**WORK INSTRUCTIONS:** Transcribe each line of the material as it is, and drop any picture.

**SUPPLIED RECORDS:**
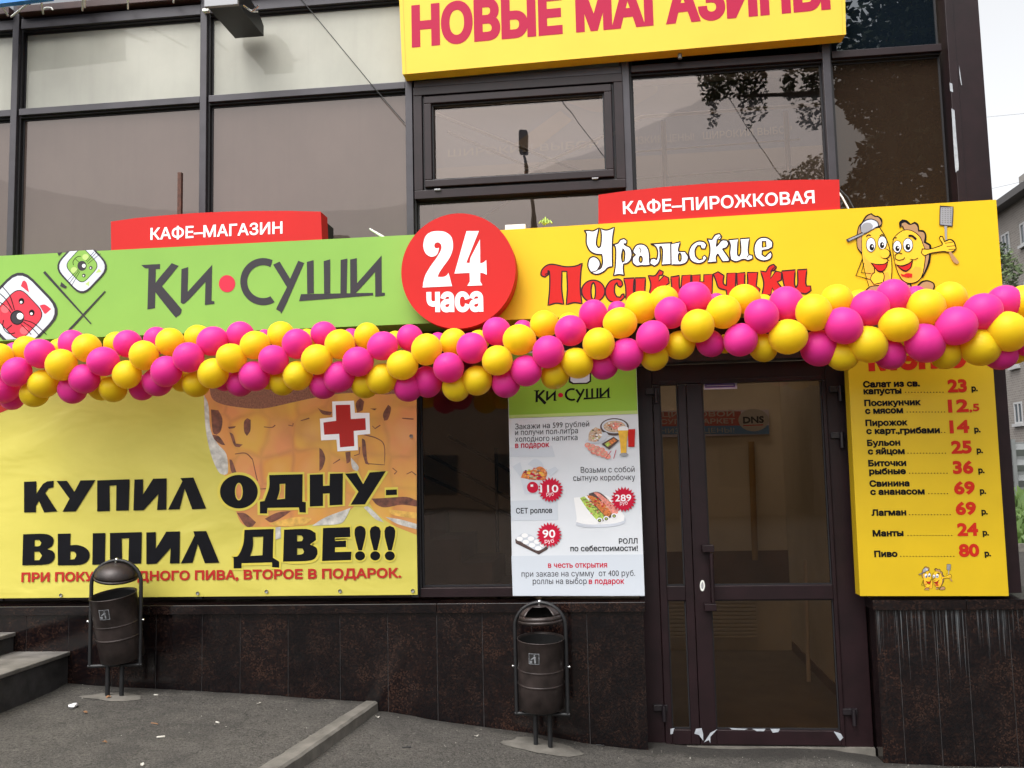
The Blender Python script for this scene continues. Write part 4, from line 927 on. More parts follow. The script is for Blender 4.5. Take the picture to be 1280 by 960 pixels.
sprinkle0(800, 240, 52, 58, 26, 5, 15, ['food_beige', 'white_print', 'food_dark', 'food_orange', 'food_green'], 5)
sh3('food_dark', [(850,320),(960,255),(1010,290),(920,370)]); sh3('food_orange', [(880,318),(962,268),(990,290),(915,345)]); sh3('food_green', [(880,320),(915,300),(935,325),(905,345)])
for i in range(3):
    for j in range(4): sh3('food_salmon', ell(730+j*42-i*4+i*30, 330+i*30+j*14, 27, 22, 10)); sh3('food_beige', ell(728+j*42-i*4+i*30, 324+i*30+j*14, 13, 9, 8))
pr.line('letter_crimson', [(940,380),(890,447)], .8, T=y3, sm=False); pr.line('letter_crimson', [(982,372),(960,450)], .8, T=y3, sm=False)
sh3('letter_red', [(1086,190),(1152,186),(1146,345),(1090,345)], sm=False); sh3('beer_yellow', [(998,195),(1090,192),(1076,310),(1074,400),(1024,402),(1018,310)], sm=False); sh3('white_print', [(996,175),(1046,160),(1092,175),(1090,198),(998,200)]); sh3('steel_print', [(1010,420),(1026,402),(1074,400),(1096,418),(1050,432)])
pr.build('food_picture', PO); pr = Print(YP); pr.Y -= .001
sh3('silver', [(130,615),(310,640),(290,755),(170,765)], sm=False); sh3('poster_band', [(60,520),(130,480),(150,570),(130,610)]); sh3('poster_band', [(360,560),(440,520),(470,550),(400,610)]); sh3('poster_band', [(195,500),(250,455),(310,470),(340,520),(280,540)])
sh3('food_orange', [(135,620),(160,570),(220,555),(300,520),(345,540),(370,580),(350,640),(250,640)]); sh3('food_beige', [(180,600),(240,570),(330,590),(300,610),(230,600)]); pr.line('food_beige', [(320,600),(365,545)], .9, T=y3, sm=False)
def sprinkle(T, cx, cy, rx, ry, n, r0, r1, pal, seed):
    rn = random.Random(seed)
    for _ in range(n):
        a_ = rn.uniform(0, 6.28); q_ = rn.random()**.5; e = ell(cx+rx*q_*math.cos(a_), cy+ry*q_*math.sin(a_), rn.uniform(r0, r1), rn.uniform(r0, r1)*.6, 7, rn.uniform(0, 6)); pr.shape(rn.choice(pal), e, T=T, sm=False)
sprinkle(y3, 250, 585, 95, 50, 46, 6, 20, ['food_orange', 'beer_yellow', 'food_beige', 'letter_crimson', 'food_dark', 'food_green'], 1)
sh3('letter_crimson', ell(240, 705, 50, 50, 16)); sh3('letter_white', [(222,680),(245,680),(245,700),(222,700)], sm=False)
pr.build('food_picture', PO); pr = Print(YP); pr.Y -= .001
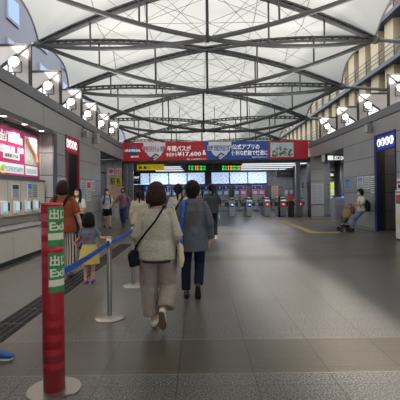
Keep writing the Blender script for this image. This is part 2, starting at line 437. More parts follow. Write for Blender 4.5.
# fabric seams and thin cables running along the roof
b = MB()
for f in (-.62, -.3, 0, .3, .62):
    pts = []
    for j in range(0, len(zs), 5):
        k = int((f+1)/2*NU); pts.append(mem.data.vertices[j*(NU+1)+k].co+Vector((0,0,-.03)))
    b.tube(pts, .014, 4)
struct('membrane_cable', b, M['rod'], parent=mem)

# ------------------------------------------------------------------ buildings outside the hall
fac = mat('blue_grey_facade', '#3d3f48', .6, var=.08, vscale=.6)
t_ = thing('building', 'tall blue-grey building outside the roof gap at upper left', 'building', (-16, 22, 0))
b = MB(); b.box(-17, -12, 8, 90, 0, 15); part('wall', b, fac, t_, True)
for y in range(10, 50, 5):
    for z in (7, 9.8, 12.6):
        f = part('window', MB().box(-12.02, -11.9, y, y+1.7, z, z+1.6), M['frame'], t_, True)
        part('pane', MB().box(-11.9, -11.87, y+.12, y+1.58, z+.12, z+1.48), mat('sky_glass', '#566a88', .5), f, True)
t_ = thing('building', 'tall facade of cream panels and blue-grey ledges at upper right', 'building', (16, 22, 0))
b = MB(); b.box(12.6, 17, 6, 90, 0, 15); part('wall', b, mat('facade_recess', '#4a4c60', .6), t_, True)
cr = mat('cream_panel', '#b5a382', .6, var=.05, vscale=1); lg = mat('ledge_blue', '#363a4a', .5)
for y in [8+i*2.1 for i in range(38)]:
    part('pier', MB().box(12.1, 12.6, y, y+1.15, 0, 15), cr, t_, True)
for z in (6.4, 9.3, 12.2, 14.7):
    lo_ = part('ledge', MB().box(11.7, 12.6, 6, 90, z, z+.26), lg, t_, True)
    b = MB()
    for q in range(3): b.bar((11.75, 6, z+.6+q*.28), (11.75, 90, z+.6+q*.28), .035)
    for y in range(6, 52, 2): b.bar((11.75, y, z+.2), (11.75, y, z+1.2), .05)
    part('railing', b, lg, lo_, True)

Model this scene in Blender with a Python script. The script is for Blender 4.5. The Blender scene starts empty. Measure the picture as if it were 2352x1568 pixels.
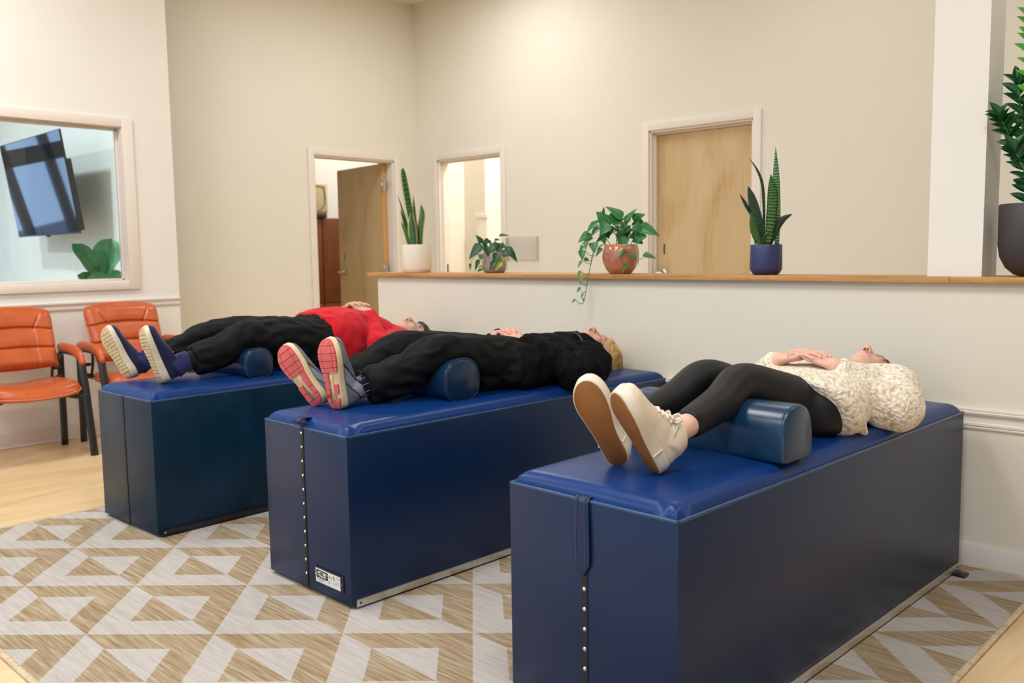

**EXERCISE OUTPUT:**
The Blender Python script for this scene continues. Write part 4, from line 927 on. More parts follow. The script is for Blender 4.5. Take the picture to be 1280 by 960 pixels.
sprinkle0(800, 240, 52, 58, 26, 5, 15, ['food_beige', 'white_print', 'food_dark', 'food_orange', 'food_green'], 5)
sh3('food_dark', [(850,320),(960,255),(1010,290),(920,370)]); sh3('food_orange', [(880,318),(962,268),(990,290),(915,345)]); sh3('food_green', [(880,320),(915,300),(935,325),(905,345)])
for i in range(3):
    for j in range(4): sh3('food_salmon', ell(730+j*42-i*4+i*30, 330+i*30+j*14, 27, 22, 10)); sh3('food_beige', ell(728+j*42-i*4+i*30, 324+i*30+j*14, 13, 9, 8))
pr.line('letter_crimson', [(940,380),(890,447)], .8, T=y3, sm=False); pr.line('letter_crimson', [(982,372),(960,450)], .8, T=y3, sm=False)
sh3('letter_red', [(1086,190),(1152,186),(1146,345),(1090,345)], sm=False); sh3('beer_yellow', [(998,195),(1090,192),(1076,310),(1074,400),(1024,402),(1018,310)], sm=False); sh3('white_print', [(996,175),(1046,160),(1092,175),(1090,198),(998,200)]); sh3('steel_print', [(1010,420),(1026,402),(1074,400),(1096,418),(1050,432)])
pr.build('food_picture', PO); pr = Print(YP); pr.Y -= .001
sh3('silver', [(130,615),(310,640),(290,755),(170,765)], sm=False); sh3('poster_band', [(60,520),(130,480),(150,570),(130,610)]); sh3('poster_band', [(360,560),(440,520),(470,550),(400,610)]); sh3('poster_band', [(195,500),(250,455),(310,470),(340,520),(280,540)])
sh3('food_orange', [(135,620),(160,570),(220,555),(300,520),(345,540),(370,580),(350,640),(250,640)]); sh3('food_beige', [(180,600),(240,570),(330,590),(300,610),(230,600)]); pr.line('food_beige', [(320,600),(365,545)], .9, T=y3, sm=False)
def sprinkle(T, cx, cy, rx, ry, n, r0, r1, pal, seed):
    rn = random.Random(seed)
    for _ in range(n):
        a_ = rn.uniform(0, 6.28); q_ = rn.random()**.5; e = ell(cx+rx*q_*math.cos(a_), cy+ry*q_*math.sin(a_), rn.uniform(r0, r1), rn.uniform(r0, r1)*.6, 7, rn.uniform(0, 6)); pr.shape(rn.choice(pal), e, T=T, sm=False)
sprinkle(y3, 250, 585, 95, 50, 46, 6, 20, ['food_orange', 'beer_yellow', 'food_beige', 'letter_crimson', 'food_dark', 'food_green'], 1)
sh3('letter_crimson', ell(240, 705, 50, 50, 16)); sh3('letter_white', [(222,680),(245,680),(245,700),(222,700)], sm=False)
pr.build('food_picture', PO); pr = Print(YP); pr.Y -= .001
Keep writing the Blender script for this image. This is part 2, starting at line 437. More parts follow. Write for Blender 4.5.
# fabric seams and thin cables running along the roof
b = MB()
for f in (-.62, -.3, 0, .3, .62):
    pts = []
    for j in range(0, len(zs), 5):
        k = int((f+1)/2*NU); pts.append(mem.data.vertices[j*(NU+1)+k].co+Vector((0,0,-.03)))
    b.tube(pts, .014, 4)
struct('membrane_cable', b, M['rod'], parent=mem)

# ------------------------------------------------------------------ buildings outside the hall
fac = mat('blue_grey_facade', '#3d3f48', .6, var=.08, vscale=.6)
t_ = thing('building', 'tall blue-grey building outside the roof gap at upper left', 'building', (-16, 22, 0))
b = MB(); b.box(-17, -12, 8, 90, 0, 15); part('wall', b, fac, t_, True)
for y in range(10, 50, 5):
    for z in (7, 9.8, 12.6):
        f = part('window', MB().box(-12.02, -11.9, y, y+1.7, z, z+1.6), M['frame'], t_, True)
        part('pane', MB().box(-11.9, -11.87, y+.12, y+1.58, z+.12, z+1.48), mat('sky_glass', '#566a88', .5), f, True)
t_ = thing('building', 'tall facade of cream panels and blue-grey ledges at upper right', 'building', (16, 22, 0))
b = MB(); b.box(12.6, 17, 6, 90, 0, 15); part('wall', b, mat('facade_recess', '#4a4c60', .6), t_, True)
cr = mat('cream_panel', '#b5a382', .6, var=.05, vscale=1); lg = mat('ledge_blue', '#363a4a', .5)
for y in [8+i*2.1 for i in range(38)]:
    part('pier', MB().box(12.1, 12.6, y, y+1.15, 0, 15), cr, t_, True)
for z in (6.4, 9.3, 12.2, 14.7):
    lo_ = part('ledge', MB().box(11.7, 12.6, 6, 90, z, z+.26), lg, t_, True)
    b = MB()
    for q in range(3): b.bar((11.75, 6, z+.6+q*.28), (11.75, 90, z+.6+q*.28), .035)
    for y in range(6, 52, 2): b.bar((11.75, y, z+.2), (11.75, y, z+1.2), .05)
    part('railing', b, lg, lo_, True)

Model this scene in Blender with a Python script. The script is for Blender 4.5. The Blender scene starts empty. Measure the picture as if it were 2352x1568 pixels.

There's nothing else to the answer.